L'édito de 180°C #16
Glyphosate, encore et toujours.
L'édito de 180°C #16L’envie première de cet édito était de vous sensibiliser à un nouveau problème auquel est confronté notre écosystème, la présence en masse de vers invasifs arrivés sans doute du Brésil par bateau dans des pots de fleurs pour certaines espèces ou de Nouvelle-Guinée pour d’autres. Et que croyez-vous que ces vers, comme l’obama nungara, mangent-t-ils ? Nos lombrics ! Nos chers vers de terre qui permettent la régénération des sols afin qu’ils restent productifs et fertiles. Déjà menacés par les pesticides et les engrais chimiques qui épuisent les sols, les lombrics sont, comme nos abeilles, en grave danger.

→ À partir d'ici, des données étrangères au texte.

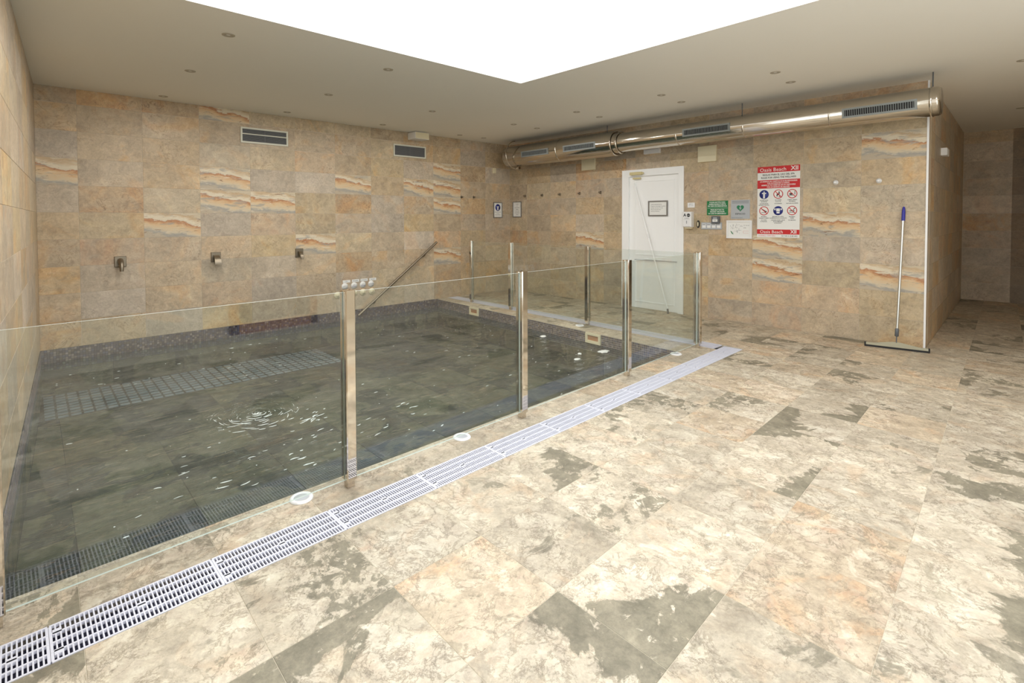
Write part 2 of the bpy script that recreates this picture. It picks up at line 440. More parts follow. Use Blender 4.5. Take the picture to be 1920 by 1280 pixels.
# back wall (behind the pool), plane y = 0
wb = slab('wall_back', MB().box(-7.4, REC, -1.0, .25, .25, H+.3), 'grout')
colsB = [(-.64, 0)]+[(-.64-.6*k, -.64-.6*(k-1)) for k in range(1, 11)]+[(-6.99, -6.64)]
spB = {(11, 6), (8, 6), (8, 5), (7, 5), (9, 4), (6, 3), (5, 6), (3, 6), (2, 7), (2, 6), (2, 5), (2, 2), (8, 9)}
wall_tiles(wb, onback, colsB, rowsB, spB)
# right wall with the door, plane x = 0 (local x runs towards -y)
DY0, DY1, DZ = 2.72, 3.655, 2.12                       # door hole, measured along -y
m = MB().box(REC, -DY0, -.4, .22, .25, H+.3).box(REC, -6.476, -.4, .22, -DY1, H+.3).box(.12, -DY1, -.4, .22, -DY0, DZ).box(REC, -DY1, DZ, .22, -DY0, H+.3)
wr = slab('wall_right', m, 'grout')
colsR = [(0, .486)]+[(.486+.6*k, min(.486+.6*(k+1), 6.483)) for k in range(10)]
spR = {(10, 7), (9, 4), (8, 3), (8, 2), (10, 2), (3, 3)}
wall_tiles(wr, lambda a, z: onright(-a, z), colsR, rowsR, spR, hole=(DY0, DY1, DZ))
# left wall
T = onleft(0, 0)
wl = slab('wall_left', MB().box(LWY1, -1.0, -.25, .3, H+.3, -REC, 0, T).box(-9.5, -1.0, -.25, LWY0, H+.3, -REC, 0, T).box(LWY0, 2.55, -.25, LWY1, H+.3, -REC, 0, T).box(LWY0, -1.0, -.25, LWY1, .08, -REC, 0, T), 'grout')
colsL = [(max(-.6*(k+1), LWY1), -.6*k) for k in range(10)]
wall_tiles(wl, lambda a, z: onleft(0, z) @ Matrix.Translation((a, 0, 0)), colsL, rowsB, set(), [('w_olive', 2), ('w_plain', 3), ('w_grey', 3)])
# corridor side wall (the return of the right wall) and corridor end wall
wc = slab('wall_corridor_side', MB().box(.02, -.4, -.22, 4.95, H+.3, -REC, 0, onside(0, 0)), 'grout')
colsS = [(.6*k, .6*(k+1)) for k in range(8)]
wall_tiles(wc, lambda a, z: onside(a, z), colsS, rowsR, set(), [('w_rust', 2), ('w_plain', 3), ('w_grey', 1)])
we = slab('wall_corridor_end', MB().box(4.853, REAR, -.4, 5.1, -6.0, H+.3), 'grout')
colsE = [(6.308+.6*k, 6.483+.6*(k+1)) for k in range(4)]
wall_tiles(we, lambda a, z: onend(-a, z), colsE, rowsR, set(), [('w_plain', 3), ('w_rust', 2), ('w_grey', 2)])
# wall behind the camera with a brown wooden door
WX0, WX1, WZ0, WZ1 = -7.35, -2.0, .46, 2.72
slab('wall_front', MB().box(-7.8, REAR-.22, -.4, 5.1, REAR, WZ0).box(-7.8, REAR-.22, WZ1, 5.1, REAR, H+.3).box(WX1, REAR-.22, WZ0, 5.1, REAR, WZ1).box(-7.8, REAR-.22, WZ0, WX0, REAR, WZ1).box(-5.02, REAR-.22, WZ0, -3.88, REAR, 2.15), 'grout')
def bars(name, T, x0, x1, z0, z1, nmul, mat, pmat, t=.09):
    f = MB()
    f.box(x0, z0, -.06, x0+t, z1, .03, 0, T).box(x1-t, z0, -.06, x1, z1, .03, 0, T)
    f.box(x0, z1-t, -.06, x1, z1, .03, 0, T).box(x0, z0, -.06, x1, z0+.13, .03, 0, T)
    for k in range(1, nmul):
        xm = x0+(x1-x0)*k/nmul; f.box(xm-t/2, z0, -.05, xm+t/2, z1, .02, 0, T)
    o = f.obj(name, M[mat]); tag(o, kind='structure')
    for k in range(nmul):
        xa, xb = x0+(x1-x0)*k/nmul, x0+(x1-x0)*(k+1)/nmul
        MB().box(xa+.05, z0+.06, -.010, xb-.05, z1-.05, -.004, 0, T).obj('pane', M[pmat], o)
bars('door_2', basis((0, REAR+.07, 0), (-1, 0, 0), (0, 0, 1), (0, 1, 0)), 3.9, 5.0, 0, 2.15, 1, 'wood', 'dark')
bars('fill_window_2', basis((0, REAR-.1, 0), (-1, 0, 0), (0, 0, 1), (0, 1, 0)), 5.02, 7.35, WZ0, WZ1, 2, 'wood', 'glass')  # unseen rear windows, this and the next, added to light the back wall
bars('fill_window_3', basis((0, REAR-.1, 0), (-1, 0, 0), (0, 0, 1), (0, 1, 0)), 2.0, 3.88, WZ0, WZ1, 2, 'wood', 'glass')
# unseen side window added to brighten the right wall and ceiling
bars('fill_window_1', onleft(0, 0) @ Matrix.Translation((0, 0, -.08)), LWY0, LWY1, .08, 2.55, 3, 'white', 'glass', .06)

# ceiling with the skylight well
cb = MB()
hx0, hx1, hy0, hy1 = SKX0, SKX1, SKY0, SKY1
for x0, x1, yy0, yy1 in [(-7.7, hx0, REAR-.2, .2), (hx1, 5.1, REAR-.2, .2), (hx0, hx1, hy1, .2), (hx0, hx1, REAR-.2, hy0)]:
    cb.box(x0, yy0, H, x1, yy1, H+.22)
ce = slab('ceiling', cb, 'ceiling')
wm = MB(); z0, z1 = H+.22, H+.40
wm.box(SKX0-.08, SKY0-.08, z0, SKX0, SKY1+.08, z1).box(SKX1, SKY0-.08, z0, SKX1+.08, SKY1+.08, z1)
wm.box(SKX0, SKY1, z0, SKX1, SKY1+.08, z1).box(SKX0, SKY0-.08, z0, SKX1, SKY0, z1)
wm.obj('skylight_well', M['well'], ce)

# ------------------------------------------------------------------ setting: floor, coping, drains
def dIn(x): return -4.925+.02*x
def dOut(x): return -5.122+.022*x
def copF(x): return -4.70+.0135*x
def copR(y): return -1.762+.047*y
def d2In(y): return -1.56+.012*y
def d2Out(y): return -1.335+.0105*y
XL = lambda y: -6.99+LS*y
BIG = [(-9, -12), (6, -12), (6, 1), (-9, 1)]
def reg(*hp):
    p = BIG
    for h in hp: p = clip(p, *h)
    return p
LEFT = (-1, LS, 6.99)                                   # x >= -6.99+LS*y
hF = (-.022, 1, -5.122)                                 # y <= dOut(x)
front_regions = [[hF, LEFT, (1, 0, 0), (0, 1, 1)], [hF, (-1, 0, 0), (-SS, 1, -6.483), (1, 0, 4.85)]]
hB = [(.022, -1, 5.122), (-1, .0105, 1.335), (1, 0, 0), (0, 1, 0)]     # y>=dOut, x>=d2Out(y)
copFr = [LEFT, (-.02, 1, -4.925-0), (1, 0, 9)]
FT = -.0015
fm = MB()
def fslab(hps, zt, zb=-.35):
    p = reg(*hps)
    if len(p) > 2:
        if area(p) < 0: p = p[::-1]
        fm.prism(p, zb, zt)
below = [(0, -1, -REAR+.1)]
for hps in front_regions: fslab(hps+below, FT)
fslab(hB, FT)
# coping bed: front strip and right strip
cF = [LEFT, (.02, -1, 4.925), (-.0135, 1, -4.70), (1, -.012, -1.56)]   # y>=dIn, y<=copF, x<=d2In
cR = [(.0135, -1, 4.70), (-1, .047, 1.762), (1, -.012, -1.56), (0, 1, 0)]
fslab(cF, FT, -1.0); fslab(cR, FT, -1.0)
# drain channel beds
fslab([LEFT, (-.02, 1, -4.925), (.022, -1, 5.122), (1, -.0105, -1.335)], -.055)
fslab([(.02, -1, 4.925), (-1, .012, 1.56), (1, -.0105, -1.335), (0, 1, 0)], -.055)
fl = slab('floor', fm, 'fgrout')
chn = MB()
for hps in ([LEFT, (-.02, 1, -4.925), (.022, -1, 5.122), (1, -.0105, -1.335)], [(.02, -1, 4.925), (-1, .012, 1.56), (1, -.0105, -1.335), (0, 1, 0)]):
    p = reg(*hps)
    chn.prism(p if area(p) > 0 else p[::-1], -.056, -.050)
chn.obj('drain_channel', M['channel'], fl)
U0, V0, PU, PV = -5.12, -5.2346, .452, .457
def gp(i, j):
    uu, v = U0+PU*i, V0-PV*j
    sl = .022+.006*max(j, 0)
    return (uu+.012*(v-V0), v+sl*(uu-U0))
FOPT = [('f_cream', 4.2), ('f_patch', 2.6), ('f_wedge', 1.6), ('f_speckle', 1.1), ('f_peach', 1.8)]
FOPTR = [('f_cream', 2.5), ('f_patch', 2.2), ('f_wedge', 2.6), ('f_speckle', .5), ('f_peach', 2.6)]
def lay(regions, ir, jr, parent, opts, turn=True, minarea=.004):
    for i in ir:
        for j in jr:
            cell = [gp(i, j+1), gp(i+1, j+1), gp(i+1, j), gp(i, j)]
            cx = sum(p[0] for p in cell)/4; cy = sum(p[1] for p in cell)/4
            for hps in regions:
                p = cell
                for h in hps: p = clip(p, *h) if p else p
                if len(p) < 3 or abs(area(p)) < minarea: continue
                a = random.choice((0, 1, 2, 3))*PI/2
                ca, sa = math.cos(-a), math.sin(-a)
                loc = [((x-cx)*ca-(y-cy)*sa, (x-cx)*sa+(y-cy)*ca) for x, y in p]
                o = opts(cx, cy) if callable(opts) else opts
                tile(parent, loc, Matrix.Translation((cx, cy, 0)) @ Matrix.Rotation(a, 4, 'Z'), pick(o), gap=.0008, ch=.0010, th=.009)
fo = lambda x, y: FOPTR if x > -1.6 else FOPT
lay(front_regions, range(-6, 23), range(0, 7), fl, fo)
lay([hB], range(6, 12), range(-12, 0), fl, FOPTR)
lay([cF], range(-6, 9), [-2, -1], fl, [('f_cream', 4), ('f_peach', 1), ('f_patch', 1)], minarea=.0015)
lay([cR], range(5, 10), range(-12, 0), fl, [('f_cream', 4), ('f_peach', 1.5), ('f_patch', 1)], minarea=.0015)

# white slotted drain grates
def grate_mesh(L, W):
    g = MB(); z0, z1 = -.011, .0; e = .0075
    nb = 4; n = round(L/.0133)
    for k in range(nb+1):
        yb = -W/2+e/2+(W-e)*k/nb; g.box(-L/2+.001, yb-e/2, z0, L/2-.001, yb+e/2, z1)
    for k in range(n+1):
        xb = -L/2+.003+(L-.006)*k/n; w_ = .0023 if 0 < k < n else .004
        g.box(xb-w_, -W/2+e, z0, xb+w_, W/2-e, z1-.0006)
    for xs, ys in ((0, 0), (-L/2+.02, .27*W), (-L/2+.02, -.27*W)):
        g.box(xs-.012, ys-.014, z0, xs+.012, ys+.014, z1)
    return g.mesh('drain_grate', M['gratepl'])
ORD = ['first', 'second', 'third', 'fourth', 'fifth', 'sixth', 'seventh', 'eighth', 'ninth', 'tenth', 'eleventh', 'twelfth', 'thirteenth']
xj = [-7.52+.508*k for k in range(13)]
k = 0
for a, b in zip(xj[:-1], xj[1:]):
    b2 = min(b, -1.372); a2 = max(a, -7.195)
    W = ((dIn(a2)-dOut(a2))+(dIn(b2)-dOut(b2)))/2-.004
    xm = (a2+b2)/2; ym = (dIn(xm)+dOut(xm))/2
    me = grate_mesh(b2-a2-.003, W)
    o = link('drain_grate', me, None, Matrix.Translation((xm, ym, .001)) @ Matrix.Rotation(math.atan(.021), 4, 'Z'))
    tag(o, 'white slotted drain grate in front of the glass fence, %s from the left edge' % ORD[k], 'drain grate', 'drain grates along the front glass fence'); k += 1
k = 0
for j in range(10):
    ya, yb = -.012-.49*j, -.012-.49*(j+1)
    ym = (ya+yb)/2; xm = (d2In(ym)+d2Out(ym))/2
    me = grate_mesh(.487, d2Out(ym)-d2In(ym)-.004)
    o = link('drain_grate', me, None, Matrix.Translation((xm, ym, .001)) @ Matrix.Rotation(-PI/2-.011, 4, 'Z'))
    tag(o, 'white slotted drain grate behind the side glass fence, %s from the back wall' % ORD[k], 'drain grate', 'drain grates along the side glass fence'); k += 1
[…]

Nos vers de terre, dont le nombre ne fait que baisser, auraient pu penser que la promesse d’Emmanuel Macron d’interdire le glyphosate allait leur faire le plus grand bien et leur permettre d’oublier, un temps, la présence des vers invasifs. Grâce à Emmanuel Macron, ils allaient enfin retrouver, à terme, des sols riches en matière organique et en végétaux. Peine perdue, ils ont appris en janvier 2019, au cours d’un débat citoyen à Bourg-de-Péage, dans la Drôme, que le président de la République pensait que la France ne parviendrait pas à se passer à 100 % du glyphosate dans trois ans. Et la Fédération nationale des syndicats d’exploitants agricoles (FNSEA), quelques semaines plus tard, par la voix de sa présidente, Christiane Lambert, de saluer le pragmatisme d’Emmanuel Macron.
Il est consternant de constater que pour certains la loi s’applique sans problèmes et que, pour d’autres, elle ne doit surtout pas être pensée, votée, mise en place. Vous, par exemple, lecteurs de 180°C ou de 12°5, vous n’avez plus le droit d’utiliser des pesticides dans vos jardins, sur vos balcons ou sur vos terrasses depuis le 1er janvier 2019. Pourquoi ? Parce que c’est la loi du 22 juillet 2015. Vous, par exemple, jardiniers de collectivités locales ou d’établissements publics, vous ne pouvez plus employer de produits phytosanitaires sur les voiries, dans les espaces verts, dans les forêts et dans les promenades ouvertes au public depuis le 1er janvier 2017. Pourquoi ? Parce que c’est la loi. En revanche, les céréaliers, les vignerons, les agrumiculteurs, les arboriculteurs peuvent continuer à bombarder leurs pommes, leur maïs, leur blé, leurs abricots, leurs vignes… de fongicides, d’insecticides, d’herbicides. Pourquoi ? Parce que l’Assemblée nationale a refusé d’inscrire dans la loi l’interdiction du glyphosate d’ici trois ans.
Les vers de terre, sauf ceux du Salvador et du Sri Lanka, deux pays qui ont banni le glyphosate en 2013 et 2015, n’ont donc que leurs yeux pour pleurer sauf… qu’ils n’ont pas d’yeux. Ils peuvent alors mourir tranquillement, dévorés par l’obama mungara ou intoxiqués au glyphosate. Leur sort n’intéresse pas grand monde dans les cabinets feutrés de la République où les lobbyistes creusent leur sillon.
Philippe Toinard, rédacteur chef de 180°C.